Le graphique linéaire montre le taux directeur réel de la Réserve fédérale, ou taux directeur officiel rajusté en fonction de l’inflation, depuis 1988, et le taux prévu jusqu’à la fin de 2026. Le taux réel a fortement augmenté par rapport à son creux de -6,4 % en avril 2022 et a atteint un sommet d’environ 3 % en juillet. Les prévisions de la Fed en matière de taux et d’inflation donnent à penser qu’il ne devrait baisser que graduellement, pour atteindre un niveau d’environ 1 % à la fin de 2026.
Sources : RBC Gestion de patrimoine, Bloomberg
Le sommaire des projections économiques mis à jour de la Fed montre que celle-ci prévoit abaisser la limite supérieure de sa fourchette cible à 4,50 % d’ici la fin de l’année, à 3,50 % en 2025 et à 3,00 % en 2026. Les décideurs s’attendent également à ce que l’inflation revienne à sa cible au cours de cette période, ce qui laisserait les taux réels à un niveau relativement élevé de 1,00 % (taux des fonds fédéraux de 3,00 % moins le taux d’inflation cible de 2,00 %).
Parallèlement, si nous pensons que les mesures de la Fed pourraient améliorer les perspectives économiques, nous devons reconnaître qu’une légère amélioration de celles-ci pourrait également signifier que les progrès sur le plan de l’inflation pourraient ralentir.
En 2023, et dans un contexte d’incertitude toujours élevée quant à savoir si l’inflation allait ralentir au point de permettre à la Fed de réduire les taux en 2024, nous nous sommes tournés vers les marchés émergents pour obtenir des indices. De l’avis général, l’inflation tend à être plus problématique pour les marchés émergents et, par conséquent, les banques centrales de ces pays doivent être plus sensibles aux risques inflationnistes.
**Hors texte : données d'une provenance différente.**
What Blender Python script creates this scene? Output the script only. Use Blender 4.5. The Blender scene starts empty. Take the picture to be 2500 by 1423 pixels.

Par exemple, la Banque centrale du Brésil a commencé à relever les taux au début de 2021, environ un an avant que les banques centrales des marchés développés lui emboîtent le pas. À l’été 2023, la Banque centrale du Brésil a commencé à réduire les taux à mesure que les pressions inflationnistes s’estompaient. En supposant que ce délai d’exécution se maintienne, il semblait raisonnable que les banques centrales des marchés développés assouplissent leurs politiques d’ici l’été 2024, ce qu’elles ont fait.
Le graphique linéaire compare l’évolution des taux directeurs des banques centrales aux États-Unis, au Canada, au Royaume-Uni et au Brésil de septembre 2020 au 19 septembre 2024. La Banque centrale du Brésil a été à la fois la première à relever les taux et la première à les réduire. Alors que d’autres banques centrales procèdent maintenant à des réductions, la Banque centrale du Brésil a relevé les taux en septembre 2024.
Sources : RBC Gestion de patrimoine, Bloomberg; prévisions de taux réels fondées sur le résumé des projections économiques de la Réserve fédérale pour l’inflation des DPC et le taux des fonds fédéraux
Dans cette optique, tout comme la Fed a abaissé son taux directeur de 50 points de base mercredi, la Banque centrale du Brésil a relevé son taux directeur de 25 pb, sa première hausse depuis qu’elle a commencé à abaisser son taux en août 2023. Les décideurs brésiliens ont indiqué que les risques croissants entourant les prévisions d’inflation plus élevées constituaient une raison de resserrer davantage la politique monétaire et ont souligné que d’autres hausses de taux pourraient être envisagées.
Soyons clairs : nous ne nous attendons pas à une deuxième vague d’inflation aux États-Unis ou à l’échelle mondiale, mais nous devons toujours être conscients des facteurs de risques. Et si nous avons utilisé les banques centrales des marchés émergents comme indicateurs avancés pour les réductions de taux, nous manquerions à notre devoir si nous ne tenons pas l’évolution des autres cycles d’assouplissement à l’œil.
Cela dit, l’une des raisons pour lesquelles les risques de hausse de l’inflation sont revenus au Brésil est la dépréciation de la monnaie, la Banque centrale du Brésil ayant abaissé les taux à un moment où la Fed a repoussé ses baisses. Par conséquent, nous estimons que les réductions de taux de la Fed devraient contribuer à atténuer les pressions sur la devise du Brésil et, par conséquent, les pressions inflationnistes aussi; il ne s’agit donc peut-être pas d’un signe explicite de la recrudescence des risques inflationnistes pour les marchés développés.
La décision proactive de la Fed cette semaine devrait contribuer à améliorer les perspectives économiques, et nous sommes encouragés par le fait que la banque centrale a choisi de le faire alors qu’elle a historiquement été trop réactive, et donc souvent en retard pour réduire le caractère restrictif de sa politique monétaire.
Il ne fait aucun doute qu’une grande incertitude entourant l’économie et la politique monétaire persistera. Nous jugeons toutefois que le début en force des réductions de taux par la Fed devrait contribuer à atténuer les risques de récession à moyen terme ou, à tout le moins, d’une détérioration supplémentaire importante du marché de l’emploi aux États-Unis.